Ideas for Egg Lunches: Nam Prik Pao

3/4 cup Thai dried red chiles
Generous 1/2 cup shallots, unpeeled
Scant 1/2 a cup garlic cloves, unpeeled
1/4 cup peanut or vegetable oil
1 teaspoon Thai fish sauce, or substitute scant 1/2 teaspoon salt for a vegetarian version

Place a large heavy skillet over medium-low heat, add the chiles, and dry-roast them, moving them around with a spatula as necessary to prevent burning, for 4 to 5 minutes; they’ll darken and become brittle. Remove from the heat and set aside to cool.

Meantime, slice the unpeeled shallots lengthwise in half, or quarters if they’re very large. Place a second heavy skillet over medium heat, add the shallots and garlic cloves, and dry-roast until well browned on one side; then turn them over and dry-roast on the other side. When they’re well softened and roasted, 5 to 8 minutes, remove from the heat and set aside. Alternatively, you can also use a charcoal or gas grill to roast the chiles, shallots, and garlic; in village Thailand, grilling is usually done over a small wood fire.

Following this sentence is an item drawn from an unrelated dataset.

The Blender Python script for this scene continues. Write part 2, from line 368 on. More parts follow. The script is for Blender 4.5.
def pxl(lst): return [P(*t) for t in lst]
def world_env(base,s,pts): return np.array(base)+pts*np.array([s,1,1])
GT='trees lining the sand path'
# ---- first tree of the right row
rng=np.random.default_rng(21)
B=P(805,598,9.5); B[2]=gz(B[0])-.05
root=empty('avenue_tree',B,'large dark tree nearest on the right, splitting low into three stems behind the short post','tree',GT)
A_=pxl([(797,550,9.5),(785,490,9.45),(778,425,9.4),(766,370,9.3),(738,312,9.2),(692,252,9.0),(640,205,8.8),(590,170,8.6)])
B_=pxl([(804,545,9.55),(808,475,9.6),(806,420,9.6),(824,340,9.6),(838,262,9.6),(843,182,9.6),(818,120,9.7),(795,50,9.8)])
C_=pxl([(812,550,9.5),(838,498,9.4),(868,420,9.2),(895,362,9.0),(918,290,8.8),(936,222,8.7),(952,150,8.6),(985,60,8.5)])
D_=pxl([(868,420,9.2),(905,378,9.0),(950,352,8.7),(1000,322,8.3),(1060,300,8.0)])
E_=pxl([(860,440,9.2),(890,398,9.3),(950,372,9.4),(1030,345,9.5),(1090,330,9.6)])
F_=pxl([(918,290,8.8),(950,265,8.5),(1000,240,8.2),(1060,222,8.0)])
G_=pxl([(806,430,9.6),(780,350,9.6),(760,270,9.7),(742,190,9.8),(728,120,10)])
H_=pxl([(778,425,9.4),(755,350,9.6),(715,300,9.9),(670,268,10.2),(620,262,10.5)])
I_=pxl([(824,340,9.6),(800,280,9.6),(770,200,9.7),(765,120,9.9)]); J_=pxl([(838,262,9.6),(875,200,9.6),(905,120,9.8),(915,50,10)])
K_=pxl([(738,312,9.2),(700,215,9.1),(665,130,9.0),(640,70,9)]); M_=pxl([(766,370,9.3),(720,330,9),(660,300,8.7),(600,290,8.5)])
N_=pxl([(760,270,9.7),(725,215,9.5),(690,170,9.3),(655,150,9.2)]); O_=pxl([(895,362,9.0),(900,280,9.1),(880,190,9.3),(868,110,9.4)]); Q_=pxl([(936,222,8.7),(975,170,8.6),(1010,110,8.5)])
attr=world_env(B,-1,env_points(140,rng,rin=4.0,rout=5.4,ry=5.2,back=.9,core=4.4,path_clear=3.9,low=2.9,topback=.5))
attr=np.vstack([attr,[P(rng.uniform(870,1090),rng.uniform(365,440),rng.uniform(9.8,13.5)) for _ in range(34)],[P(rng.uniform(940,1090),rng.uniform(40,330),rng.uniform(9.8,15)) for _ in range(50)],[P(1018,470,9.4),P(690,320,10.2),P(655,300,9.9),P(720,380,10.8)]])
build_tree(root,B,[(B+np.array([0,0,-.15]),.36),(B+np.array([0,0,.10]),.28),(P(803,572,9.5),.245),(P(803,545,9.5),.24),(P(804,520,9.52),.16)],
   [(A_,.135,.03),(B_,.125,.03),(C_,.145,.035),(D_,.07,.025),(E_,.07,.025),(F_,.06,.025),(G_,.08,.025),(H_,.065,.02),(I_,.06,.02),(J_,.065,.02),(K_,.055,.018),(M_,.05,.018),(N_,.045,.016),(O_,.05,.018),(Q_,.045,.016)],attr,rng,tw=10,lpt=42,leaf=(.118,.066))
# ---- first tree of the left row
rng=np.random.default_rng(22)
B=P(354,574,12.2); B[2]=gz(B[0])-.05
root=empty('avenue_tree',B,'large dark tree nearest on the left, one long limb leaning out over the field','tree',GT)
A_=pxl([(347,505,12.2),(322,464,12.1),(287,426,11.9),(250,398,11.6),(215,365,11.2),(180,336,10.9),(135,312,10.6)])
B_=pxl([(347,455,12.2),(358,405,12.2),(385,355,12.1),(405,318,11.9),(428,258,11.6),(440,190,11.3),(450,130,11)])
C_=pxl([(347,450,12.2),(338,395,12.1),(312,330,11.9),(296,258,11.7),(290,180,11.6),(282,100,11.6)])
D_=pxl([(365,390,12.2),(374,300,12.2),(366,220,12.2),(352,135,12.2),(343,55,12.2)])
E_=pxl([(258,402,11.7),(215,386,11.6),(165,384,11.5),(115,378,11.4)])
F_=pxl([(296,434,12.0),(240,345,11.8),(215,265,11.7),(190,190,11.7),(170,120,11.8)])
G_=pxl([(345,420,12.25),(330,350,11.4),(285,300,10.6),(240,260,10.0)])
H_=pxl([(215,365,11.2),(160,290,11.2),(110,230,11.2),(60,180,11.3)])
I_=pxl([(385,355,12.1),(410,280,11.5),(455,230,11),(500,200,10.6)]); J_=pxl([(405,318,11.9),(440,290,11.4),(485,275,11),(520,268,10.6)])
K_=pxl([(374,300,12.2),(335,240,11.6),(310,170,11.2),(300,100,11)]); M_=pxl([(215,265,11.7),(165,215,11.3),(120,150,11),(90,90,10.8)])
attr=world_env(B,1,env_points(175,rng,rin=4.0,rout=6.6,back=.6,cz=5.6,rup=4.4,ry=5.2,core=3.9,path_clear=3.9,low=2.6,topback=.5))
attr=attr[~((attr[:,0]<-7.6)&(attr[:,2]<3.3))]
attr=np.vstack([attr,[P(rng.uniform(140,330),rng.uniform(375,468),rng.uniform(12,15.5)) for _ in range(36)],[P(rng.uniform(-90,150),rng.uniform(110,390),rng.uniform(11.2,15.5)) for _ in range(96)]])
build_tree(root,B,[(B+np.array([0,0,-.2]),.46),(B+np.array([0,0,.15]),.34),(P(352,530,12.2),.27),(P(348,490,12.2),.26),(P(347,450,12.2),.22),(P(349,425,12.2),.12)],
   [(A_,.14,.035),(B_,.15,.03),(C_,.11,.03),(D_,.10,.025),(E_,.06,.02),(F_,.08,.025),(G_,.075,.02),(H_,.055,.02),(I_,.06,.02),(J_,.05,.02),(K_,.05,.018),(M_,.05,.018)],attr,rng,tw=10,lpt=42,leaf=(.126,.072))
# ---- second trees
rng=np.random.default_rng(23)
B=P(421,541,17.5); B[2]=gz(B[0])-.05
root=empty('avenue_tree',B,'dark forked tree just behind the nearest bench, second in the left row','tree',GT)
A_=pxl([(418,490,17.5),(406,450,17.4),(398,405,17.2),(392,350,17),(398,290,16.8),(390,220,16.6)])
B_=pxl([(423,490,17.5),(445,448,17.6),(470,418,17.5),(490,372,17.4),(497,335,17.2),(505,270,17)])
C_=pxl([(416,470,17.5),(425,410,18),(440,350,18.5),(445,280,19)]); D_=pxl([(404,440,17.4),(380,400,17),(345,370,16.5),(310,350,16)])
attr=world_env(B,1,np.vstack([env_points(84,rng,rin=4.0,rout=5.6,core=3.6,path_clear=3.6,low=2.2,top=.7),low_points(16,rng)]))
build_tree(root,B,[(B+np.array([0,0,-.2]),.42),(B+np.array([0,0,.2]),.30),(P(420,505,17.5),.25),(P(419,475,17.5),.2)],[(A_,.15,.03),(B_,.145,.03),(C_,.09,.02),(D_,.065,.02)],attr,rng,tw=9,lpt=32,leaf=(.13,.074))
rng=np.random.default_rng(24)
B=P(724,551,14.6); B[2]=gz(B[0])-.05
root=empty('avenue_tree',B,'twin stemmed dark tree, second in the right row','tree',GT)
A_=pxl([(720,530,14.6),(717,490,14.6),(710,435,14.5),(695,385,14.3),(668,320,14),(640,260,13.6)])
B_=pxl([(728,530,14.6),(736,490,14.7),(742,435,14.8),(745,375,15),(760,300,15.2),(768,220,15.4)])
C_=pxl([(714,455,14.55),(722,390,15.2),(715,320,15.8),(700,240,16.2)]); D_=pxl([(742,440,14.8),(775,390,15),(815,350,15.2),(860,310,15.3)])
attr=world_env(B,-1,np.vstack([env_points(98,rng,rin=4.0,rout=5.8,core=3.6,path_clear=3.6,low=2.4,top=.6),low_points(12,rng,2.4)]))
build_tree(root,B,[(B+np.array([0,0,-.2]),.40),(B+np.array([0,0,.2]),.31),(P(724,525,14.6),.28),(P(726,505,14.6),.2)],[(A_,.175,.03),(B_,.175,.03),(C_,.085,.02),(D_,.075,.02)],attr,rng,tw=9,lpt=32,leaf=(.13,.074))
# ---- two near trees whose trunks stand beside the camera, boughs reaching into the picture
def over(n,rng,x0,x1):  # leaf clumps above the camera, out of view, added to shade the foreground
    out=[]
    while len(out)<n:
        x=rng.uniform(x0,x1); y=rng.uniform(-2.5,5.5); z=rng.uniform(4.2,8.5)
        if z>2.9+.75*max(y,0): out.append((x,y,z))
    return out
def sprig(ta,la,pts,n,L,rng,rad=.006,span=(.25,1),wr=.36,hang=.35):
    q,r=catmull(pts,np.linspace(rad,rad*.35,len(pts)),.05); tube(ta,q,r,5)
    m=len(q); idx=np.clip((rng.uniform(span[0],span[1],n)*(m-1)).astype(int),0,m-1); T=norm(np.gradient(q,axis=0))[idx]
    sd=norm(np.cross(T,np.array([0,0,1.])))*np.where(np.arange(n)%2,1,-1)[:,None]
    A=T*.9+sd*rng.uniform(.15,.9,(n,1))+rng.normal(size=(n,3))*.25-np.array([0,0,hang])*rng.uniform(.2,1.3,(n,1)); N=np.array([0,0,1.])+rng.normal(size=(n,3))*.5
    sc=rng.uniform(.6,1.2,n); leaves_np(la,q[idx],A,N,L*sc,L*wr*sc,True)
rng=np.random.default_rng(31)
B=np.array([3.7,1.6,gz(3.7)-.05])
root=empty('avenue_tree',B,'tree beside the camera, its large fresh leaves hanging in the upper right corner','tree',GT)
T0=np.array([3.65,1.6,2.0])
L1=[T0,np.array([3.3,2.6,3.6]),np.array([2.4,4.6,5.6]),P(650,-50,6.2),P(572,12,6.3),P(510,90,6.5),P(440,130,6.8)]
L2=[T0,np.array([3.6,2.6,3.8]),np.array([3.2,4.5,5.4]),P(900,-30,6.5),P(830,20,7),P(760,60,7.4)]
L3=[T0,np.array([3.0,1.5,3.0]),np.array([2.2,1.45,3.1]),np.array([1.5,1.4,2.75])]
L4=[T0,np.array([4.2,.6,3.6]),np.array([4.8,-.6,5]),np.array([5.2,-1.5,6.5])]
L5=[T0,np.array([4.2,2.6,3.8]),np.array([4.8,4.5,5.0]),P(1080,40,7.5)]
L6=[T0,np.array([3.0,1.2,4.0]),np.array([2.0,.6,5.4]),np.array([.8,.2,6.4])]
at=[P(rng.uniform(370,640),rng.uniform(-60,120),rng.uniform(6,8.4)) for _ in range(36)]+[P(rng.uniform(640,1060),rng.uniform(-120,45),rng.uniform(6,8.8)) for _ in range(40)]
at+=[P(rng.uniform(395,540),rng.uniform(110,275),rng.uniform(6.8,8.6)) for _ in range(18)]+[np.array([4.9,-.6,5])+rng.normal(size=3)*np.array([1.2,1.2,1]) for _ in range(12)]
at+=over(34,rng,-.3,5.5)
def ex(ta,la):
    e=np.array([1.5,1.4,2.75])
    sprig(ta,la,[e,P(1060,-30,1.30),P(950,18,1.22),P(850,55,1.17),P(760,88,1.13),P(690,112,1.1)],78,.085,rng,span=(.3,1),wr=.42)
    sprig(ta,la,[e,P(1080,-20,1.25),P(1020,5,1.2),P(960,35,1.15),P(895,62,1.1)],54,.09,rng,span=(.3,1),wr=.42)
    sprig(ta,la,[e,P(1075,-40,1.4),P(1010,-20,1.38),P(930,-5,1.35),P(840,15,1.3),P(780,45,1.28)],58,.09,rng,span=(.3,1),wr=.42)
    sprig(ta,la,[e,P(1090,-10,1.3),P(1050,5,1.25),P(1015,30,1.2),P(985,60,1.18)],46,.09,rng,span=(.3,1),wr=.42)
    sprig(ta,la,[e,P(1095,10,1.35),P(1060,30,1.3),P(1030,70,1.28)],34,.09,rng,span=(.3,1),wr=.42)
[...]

Break off the chile stems and discard them, then break up the chiles (they’ll break easily) and place in a food processor or large mortar. Some recipes call for discarding the chile seeds, but it seems a pity to waste their heat and flavor, so we suggest you keep them. Peel the shallots and garlic, coarsely chop, and toss into the processor or mortar. Process or pound to a smooth paste (the chile seeds will still be whole). You may have to scrape down the sides of the bowl or mortar several times as you work. Processing is very quick; using a mortar “is more traditional and will take about 10 minutes or more, depending on the type of mortar and your energy.

Place a heavy skillet over medium heat. Add the oil, and when it is hot, add the paste. Stir gently with a wooden spatula as the paste heats in the oil and absorbs it. After 4 to 5 minutes, it will have darkened slightly and will give off a wonderful slightly sweet roasted chile aroma. Remove from the heat, stir in the fish sauce, and let cool to room temperature.
Transfer to a glass jar and store, well sealed, in the refrigerator.